Luciano Timm faz coro à professora. Ele alerta sobre o problema de isolamento do Brasil por conta da barreira do idioma. “Há uma relação direta entre registro de propriedade intelectual e fluência no inglês. Nós temos poucas universidades que publicam estudos em inglês. Como um cientista vai se beneficiar de descobertas de outras áreas e como eles vão colaborar com outros estudos se as suas pesquisas não são publicadas?”, indaga.
O problema é mais embaixo
No entanto, antes de analisarmos a educação superior é necessário mudar a educação de base. De acordo com o Movimento Todos pela Educação, dos 2.438.249 alunos de escolas municipais e estaduais do Brasil, apenas 1.225.082 demonstraram o aprendizado adequado na competência de leitura e interpretação de textos em português até o 5º ano. Ou seja, cerca de metade dos alunos não aprendeu de forma correta conceitos básicos ensinados.
“Muitos dos alunos brasileiros com os quais tive contato tiveram mais problemas com o entendimento de estruturas verbais do que com a pronúncia, que eu achava que seria a principal dificuldade”, explica Hale Schneider. Formado em letras pela New York University, o norte-americano que está percorrendo o Brasil ensinando a língua.

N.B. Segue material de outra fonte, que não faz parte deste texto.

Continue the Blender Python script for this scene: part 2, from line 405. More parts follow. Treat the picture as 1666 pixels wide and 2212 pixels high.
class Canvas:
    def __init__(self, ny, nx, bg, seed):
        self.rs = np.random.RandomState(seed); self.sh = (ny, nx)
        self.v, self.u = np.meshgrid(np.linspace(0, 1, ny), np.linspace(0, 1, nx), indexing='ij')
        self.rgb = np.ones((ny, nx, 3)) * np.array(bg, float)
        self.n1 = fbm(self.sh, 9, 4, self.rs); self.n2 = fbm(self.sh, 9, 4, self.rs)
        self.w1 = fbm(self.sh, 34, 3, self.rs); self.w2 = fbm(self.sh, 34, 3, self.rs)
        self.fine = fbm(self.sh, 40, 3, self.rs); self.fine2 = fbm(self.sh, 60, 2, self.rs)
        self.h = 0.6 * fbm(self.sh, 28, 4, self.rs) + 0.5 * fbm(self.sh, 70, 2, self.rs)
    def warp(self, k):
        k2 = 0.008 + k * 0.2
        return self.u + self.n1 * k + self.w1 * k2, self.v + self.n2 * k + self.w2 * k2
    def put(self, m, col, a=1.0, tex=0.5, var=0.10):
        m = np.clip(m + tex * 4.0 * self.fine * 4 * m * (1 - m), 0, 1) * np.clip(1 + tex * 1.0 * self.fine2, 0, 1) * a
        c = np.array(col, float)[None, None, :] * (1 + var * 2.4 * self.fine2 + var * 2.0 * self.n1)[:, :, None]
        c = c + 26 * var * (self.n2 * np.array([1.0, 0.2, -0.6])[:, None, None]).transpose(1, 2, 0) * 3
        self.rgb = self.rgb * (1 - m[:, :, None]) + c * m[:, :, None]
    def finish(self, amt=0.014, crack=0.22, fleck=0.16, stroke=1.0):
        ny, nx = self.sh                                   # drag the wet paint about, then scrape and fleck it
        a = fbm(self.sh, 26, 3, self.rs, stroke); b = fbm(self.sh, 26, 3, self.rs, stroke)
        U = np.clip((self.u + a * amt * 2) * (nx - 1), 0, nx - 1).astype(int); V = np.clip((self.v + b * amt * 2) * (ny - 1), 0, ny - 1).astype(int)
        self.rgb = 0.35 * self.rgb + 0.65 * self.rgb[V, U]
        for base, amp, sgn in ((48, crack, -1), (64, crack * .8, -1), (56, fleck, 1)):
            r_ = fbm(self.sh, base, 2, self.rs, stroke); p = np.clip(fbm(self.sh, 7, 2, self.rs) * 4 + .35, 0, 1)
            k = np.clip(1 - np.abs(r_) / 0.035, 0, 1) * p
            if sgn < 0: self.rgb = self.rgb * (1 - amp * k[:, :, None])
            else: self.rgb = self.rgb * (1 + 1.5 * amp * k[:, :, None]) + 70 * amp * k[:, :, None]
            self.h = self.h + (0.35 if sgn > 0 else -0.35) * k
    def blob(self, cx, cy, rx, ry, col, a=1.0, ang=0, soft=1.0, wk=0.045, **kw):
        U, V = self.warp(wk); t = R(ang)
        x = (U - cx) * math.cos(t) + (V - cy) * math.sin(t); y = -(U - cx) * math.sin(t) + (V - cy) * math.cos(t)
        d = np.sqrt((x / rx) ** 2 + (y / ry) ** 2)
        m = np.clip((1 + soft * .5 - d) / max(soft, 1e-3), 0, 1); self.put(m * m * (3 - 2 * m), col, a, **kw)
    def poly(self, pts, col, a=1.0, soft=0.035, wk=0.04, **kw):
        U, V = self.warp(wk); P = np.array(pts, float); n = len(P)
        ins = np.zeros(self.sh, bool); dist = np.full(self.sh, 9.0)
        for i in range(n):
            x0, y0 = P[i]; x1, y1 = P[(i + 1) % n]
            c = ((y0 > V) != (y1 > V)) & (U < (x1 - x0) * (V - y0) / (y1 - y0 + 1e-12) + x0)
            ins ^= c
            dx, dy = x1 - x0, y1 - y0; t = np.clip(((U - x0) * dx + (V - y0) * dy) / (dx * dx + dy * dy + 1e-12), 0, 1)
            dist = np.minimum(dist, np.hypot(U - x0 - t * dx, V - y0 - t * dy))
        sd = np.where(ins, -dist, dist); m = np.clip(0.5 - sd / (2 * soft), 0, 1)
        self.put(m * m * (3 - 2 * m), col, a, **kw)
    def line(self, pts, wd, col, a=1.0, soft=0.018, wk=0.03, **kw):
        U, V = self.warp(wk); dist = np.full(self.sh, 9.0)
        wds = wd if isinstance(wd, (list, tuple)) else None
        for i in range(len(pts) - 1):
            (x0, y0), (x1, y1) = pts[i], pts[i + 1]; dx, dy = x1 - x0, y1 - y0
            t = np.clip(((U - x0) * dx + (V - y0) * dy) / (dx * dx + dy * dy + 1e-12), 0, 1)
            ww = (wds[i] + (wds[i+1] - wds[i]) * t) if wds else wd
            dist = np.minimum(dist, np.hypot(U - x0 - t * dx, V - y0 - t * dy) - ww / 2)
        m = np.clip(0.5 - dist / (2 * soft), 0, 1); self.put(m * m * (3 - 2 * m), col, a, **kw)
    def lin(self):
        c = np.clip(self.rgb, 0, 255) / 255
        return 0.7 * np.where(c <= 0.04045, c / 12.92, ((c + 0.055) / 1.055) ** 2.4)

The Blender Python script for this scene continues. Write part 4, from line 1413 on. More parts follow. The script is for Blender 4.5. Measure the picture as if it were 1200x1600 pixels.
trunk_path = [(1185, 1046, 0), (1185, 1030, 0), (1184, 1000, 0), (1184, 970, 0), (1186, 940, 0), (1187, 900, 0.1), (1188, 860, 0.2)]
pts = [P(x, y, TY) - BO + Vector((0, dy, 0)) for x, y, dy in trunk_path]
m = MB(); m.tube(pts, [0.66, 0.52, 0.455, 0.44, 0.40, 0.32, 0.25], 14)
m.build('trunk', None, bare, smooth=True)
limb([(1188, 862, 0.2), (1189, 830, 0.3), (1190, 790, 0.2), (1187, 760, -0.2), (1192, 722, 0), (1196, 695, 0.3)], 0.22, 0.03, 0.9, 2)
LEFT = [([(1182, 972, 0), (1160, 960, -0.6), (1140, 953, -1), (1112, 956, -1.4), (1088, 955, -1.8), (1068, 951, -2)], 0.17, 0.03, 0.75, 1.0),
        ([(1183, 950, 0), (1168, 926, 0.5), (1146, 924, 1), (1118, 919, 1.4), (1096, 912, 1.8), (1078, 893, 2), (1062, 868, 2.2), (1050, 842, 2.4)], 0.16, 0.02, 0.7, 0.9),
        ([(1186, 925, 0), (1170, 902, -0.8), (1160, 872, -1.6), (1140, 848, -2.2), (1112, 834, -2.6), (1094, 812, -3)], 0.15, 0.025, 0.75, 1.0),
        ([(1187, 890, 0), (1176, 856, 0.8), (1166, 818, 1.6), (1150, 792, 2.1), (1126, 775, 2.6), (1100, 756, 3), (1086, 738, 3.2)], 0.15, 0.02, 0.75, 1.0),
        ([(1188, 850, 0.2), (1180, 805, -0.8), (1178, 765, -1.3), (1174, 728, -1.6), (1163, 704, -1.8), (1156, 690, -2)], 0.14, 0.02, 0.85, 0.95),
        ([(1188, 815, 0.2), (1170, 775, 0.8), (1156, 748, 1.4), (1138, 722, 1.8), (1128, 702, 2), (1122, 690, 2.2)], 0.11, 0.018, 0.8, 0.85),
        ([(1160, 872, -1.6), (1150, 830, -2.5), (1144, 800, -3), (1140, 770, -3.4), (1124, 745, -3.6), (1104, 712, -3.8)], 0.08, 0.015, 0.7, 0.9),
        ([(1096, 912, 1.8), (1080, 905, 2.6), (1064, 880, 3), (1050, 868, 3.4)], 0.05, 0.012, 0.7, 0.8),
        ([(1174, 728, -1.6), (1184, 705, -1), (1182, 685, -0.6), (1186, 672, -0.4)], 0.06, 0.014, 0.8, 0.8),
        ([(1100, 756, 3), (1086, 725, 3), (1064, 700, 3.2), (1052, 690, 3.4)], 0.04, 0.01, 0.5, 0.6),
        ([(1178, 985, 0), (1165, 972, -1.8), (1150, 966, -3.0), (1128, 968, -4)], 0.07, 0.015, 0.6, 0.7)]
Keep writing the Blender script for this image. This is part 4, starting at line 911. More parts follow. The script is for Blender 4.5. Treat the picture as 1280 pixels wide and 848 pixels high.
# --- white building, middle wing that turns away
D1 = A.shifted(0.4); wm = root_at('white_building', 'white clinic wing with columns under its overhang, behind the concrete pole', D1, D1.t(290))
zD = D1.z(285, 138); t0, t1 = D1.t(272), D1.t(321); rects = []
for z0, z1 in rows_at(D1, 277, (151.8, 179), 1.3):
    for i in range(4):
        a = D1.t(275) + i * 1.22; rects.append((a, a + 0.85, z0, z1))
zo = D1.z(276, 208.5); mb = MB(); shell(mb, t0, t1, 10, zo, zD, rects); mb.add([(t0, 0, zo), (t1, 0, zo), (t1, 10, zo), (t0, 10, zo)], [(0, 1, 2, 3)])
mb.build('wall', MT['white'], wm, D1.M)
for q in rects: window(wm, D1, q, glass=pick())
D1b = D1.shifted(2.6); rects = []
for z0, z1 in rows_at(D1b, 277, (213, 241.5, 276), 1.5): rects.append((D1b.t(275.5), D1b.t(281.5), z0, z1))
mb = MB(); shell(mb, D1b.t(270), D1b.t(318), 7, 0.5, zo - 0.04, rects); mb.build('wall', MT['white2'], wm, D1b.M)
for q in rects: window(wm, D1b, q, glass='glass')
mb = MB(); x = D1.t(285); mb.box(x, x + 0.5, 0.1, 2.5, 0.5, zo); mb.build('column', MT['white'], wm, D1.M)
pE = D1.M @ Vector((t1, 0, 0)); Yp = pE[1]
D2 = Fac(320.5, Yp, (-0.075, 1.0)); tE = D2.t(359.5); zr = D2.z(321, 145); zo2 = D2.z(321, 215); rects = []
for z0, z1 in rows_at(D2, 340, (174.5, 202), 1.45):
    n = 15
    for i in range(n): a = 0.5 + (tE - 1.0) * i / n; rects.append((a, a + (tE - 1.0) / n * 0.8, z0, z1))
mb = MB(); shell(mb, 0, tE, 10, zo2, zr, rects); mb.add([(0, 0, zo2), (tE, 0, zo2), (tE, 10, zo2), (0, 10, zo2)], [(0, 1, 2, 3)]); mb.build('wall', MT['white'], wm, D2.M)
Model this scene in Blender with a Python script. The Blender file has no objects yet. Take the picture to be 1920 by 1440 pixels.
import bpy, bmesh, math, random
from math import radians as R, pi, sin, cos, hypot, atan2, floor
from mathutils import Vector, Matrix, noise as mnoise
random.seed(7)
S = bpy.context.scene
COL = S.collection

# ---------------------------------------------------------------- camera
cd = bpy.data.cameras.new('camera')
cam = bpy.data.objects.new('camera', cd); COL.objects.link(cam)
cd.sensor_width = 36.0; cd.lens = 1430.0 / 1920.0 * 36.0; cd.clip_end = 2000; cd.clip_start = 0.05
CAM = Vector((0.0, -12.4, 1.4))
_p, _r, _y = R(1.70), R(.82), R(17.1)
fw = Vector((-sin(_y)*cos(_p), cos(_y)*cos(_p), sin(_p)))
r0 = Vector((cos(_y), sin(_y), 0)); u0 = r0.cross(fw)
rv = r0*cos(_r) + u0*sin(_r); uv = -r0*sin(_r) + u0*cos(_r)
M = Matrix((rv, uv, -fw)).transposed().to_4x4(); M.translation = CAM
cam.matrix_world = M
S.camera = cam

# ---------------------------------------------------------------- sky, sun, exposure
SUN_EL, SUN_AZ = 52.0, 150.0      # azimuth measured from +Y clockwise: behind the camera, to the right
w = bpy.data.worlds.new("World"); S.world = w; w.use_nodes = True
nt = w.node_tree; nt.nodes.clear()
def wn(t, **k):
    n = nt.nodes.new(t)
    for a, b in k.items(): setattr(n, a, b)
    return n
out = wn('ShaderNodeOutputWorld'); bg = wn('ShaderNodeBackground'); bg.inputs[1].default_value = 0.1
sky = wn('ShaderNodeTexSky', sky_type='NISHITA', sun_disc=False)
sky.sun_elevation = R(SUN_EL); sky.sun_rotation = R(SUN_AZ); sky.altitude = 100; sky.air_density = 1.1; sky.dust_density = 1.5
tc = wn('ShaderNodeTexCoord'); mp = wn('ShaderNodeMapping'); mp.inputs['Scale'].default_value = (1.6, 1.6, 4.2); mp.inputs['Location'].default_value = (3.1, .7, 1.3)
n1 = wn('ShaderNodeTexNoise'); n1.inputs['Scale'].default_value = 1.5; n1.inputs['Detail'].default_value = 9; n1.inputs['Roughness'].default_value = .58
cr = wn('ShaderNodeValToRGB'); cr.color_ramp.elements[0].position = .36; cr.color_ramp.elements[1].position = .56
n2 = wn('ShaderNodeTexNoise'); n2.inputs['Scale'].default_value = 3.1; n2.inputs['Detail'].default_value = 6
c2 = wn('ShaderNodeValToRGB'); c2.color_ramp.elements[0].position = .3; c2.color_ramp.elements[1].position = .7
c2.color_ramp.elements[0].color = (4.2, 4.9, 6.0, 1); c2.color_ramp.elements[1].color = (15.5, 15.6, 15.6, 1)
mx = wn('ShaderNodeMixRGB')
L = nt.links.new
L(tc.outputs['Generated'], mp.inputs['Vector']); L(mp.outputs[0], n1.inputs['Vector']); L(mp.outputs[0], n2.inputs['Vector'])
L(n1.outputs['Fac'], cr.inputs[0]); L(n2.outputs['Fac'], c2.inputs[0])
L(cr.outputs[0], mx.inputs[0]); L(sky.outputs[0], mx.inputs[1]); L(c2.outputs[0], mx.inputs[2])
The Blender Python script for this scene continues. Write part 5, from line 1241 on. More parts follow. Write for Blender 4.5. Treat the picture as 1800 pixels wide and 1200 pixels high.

Ele já percorreu 8 estados e 20 municípios. Em todos eles encontrou o mesmo problema: dificuldades com a gramática do português.
Com a reforma na educação, sancionada pelo presidente Michel Temer neste ano, o ensino do inglês se tornou matéria obrigatória a partir do 6º ano. “Uma coisa é certa: o aluno terá mais dificuldade para aprender um novo idioma se não dominar o seu. Não dá para compreender o verbo ‘to be’ se não consegue conjugar o verbo ser”, explica Silvia Colello. O MEC afirma que “os sistemas de ensino poderão ofertar outras línguas estrangeiras se assim desejarem, preferencialmente o espanhol. A língua inglesa é a mais disseminada e a mais ensinada no mundo inteiro”.
No entanto, essa mudança não deve caminhar sozinha. “O nível de escolaridade do brasileiro é baixo porque há diversas dificuldades para o ensino no Brasil. Há que desenvolver um planejamento e um destino correto para as verbas de educação”, afirma Silvia Colello. A professora explica que a formação de professores é essencial para a mudança, já que “não dá para escrever o vocabulário na lousa e achar que está ensinando um idioma. É necessário explicar tudo que envolve a língua”.
Luciano Timm soma a essa receita dois ingredientes, além da capacitação de professores e repasse de verba destinada à educação: o uso de tecnologia e revisão da avaliação. “Capacitação é o primeiro passo. Depois vêm alguns empecilhos como as dificuldades regionais, que podem ser revertidas com o uso de tecnologia. Os meios tecnológicos podem auxiliar tanto no ensino como também na capacitação. Depois desses dois passos é necessário dar mais ênfase para o inglês em provas como o ENEM, que neste ano teve somente 7 questões de inglês e uma de espanhol”, fala.
Há luz no fim do ranking
Como disseram os especialistas, o repasse de verba é a solução mais fácil e justa para equalização dos problemas do ensino. Em 2007 o Vietnã resolveu seguir o senso comum e catapultar a sua economia através da educação. Foi destinado 20% do orçamento público para o ensino público, começando pela a construção de mais prédios escolares. Com o aumento de lugares físicos, a média de alunos por professor naturalmente caiu. Para o local não ficar ocioso, aumentaram a jornada escolar para período integral, fazendo com que as crianças tivessem mais tempo para matérias que não constavam no currículo básico, como foi o caso do inglês. Atualmente o país ocupa a posição 34 do ranking.
As novas gerações, que foram beneficiadas com a mudança, levaram como lição de casa a importância da língua inglesa para a família. E mesmo em locais distantes de centros urbanos, antigas gerações fizeram uma equação simples: a importância do inglês (que entrou para a grade curricular das escolas) e o aumento do número de estrangeiros em regiões campestres. Mesmo em locais mais distantes dos centros urbano como Sapa e Um Cang Chai é possível encontrar vietnamitas fluentes em inglês.
“O que eu fiz, como muitas mulheres daqui, foi um intercâmbio de conhecimento: os gringos nos ensinaram o idioma enquanto nós ensinávamos as trilhas e segredos dos campos de arroz. Ou seja, onde eles poderiam montar negócios e pousadas. Eles lucraram, eu lucrei”, explica Mao. Após aprender o inglês, se interessou pelo vietnamita (sua língua materna é o dialeto de sua tribo hmong-mien) e também por francês e espanhol. Hoje ela trabalha como guia turística e conseguiu aumentar suas terras na região de Sapa. “Se eu consegui, todo mundo consegue”, conclui num inglês impecável.